21. With respect I do not know from whence the Minister gets her idea that "detailed and protracted negotiation" would be necessary. The United Kingdom is already a State Party to the GATT and. WTO agreements and trade with EU member states could simply be conducted under the auspices of the WTO, with no/low tarriffs and independent and tested machinery for dispute resolution. Unilateral termination of the single European Act and the Treaties of Maastricht and Amsterdam is governed by Sections 2 and 3 of the Vienna Convention on the Law of Treaties, which entered into force on 27th. January 1980. The Convention (Article 62 of which provides for termination in the event of a fundamental change of circumstances) was based on and is broadly reflective of existing practice and I see no objection to extending it to the Treaty of Rome, there being a non-retroactivity clause in the Vienna Convention itself (Article 4). The United Kingdom would also be able to invoke the jus cogens, in particular the fundamental doctrine of the inalienable right of all states and peoples to self-determination, confirmed by various treaties and declarations including the Charter of the United Nations, to which all member states of the EU are  signatories Of  course we could leave by agreement, but unilateral termination would be simpler and quicker. There could be no international legal challenge because the jurisdiction of the ICJ is already ousted and a fortiori the ECJ's authority would no longer be recognised by the UK.
 
22.  Of course I would be only too willing to provide further clarification if requested.
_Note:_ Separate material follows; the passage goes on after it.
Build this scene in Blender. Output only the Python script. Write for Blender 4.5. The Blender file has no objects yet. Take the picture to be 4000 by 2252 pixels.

Those instructing me were kind enough to arrange for me to appear on television to discuss the general principles. I have no objection to further television appearances but in accordance with the usual practice if a prosecution is commenced and I am instructed either by the prosecution or the defence it would no longer be right to accept such invitations. I should add that I took the precaution of consulting the Bar Council before the broadcast and have acted in accordance with their entirely sensible guidelines. There it is. I advise accordingly
 
Michael Shrimpton~ Esg.
 
Dated this 23rd day of January in the Year 2000.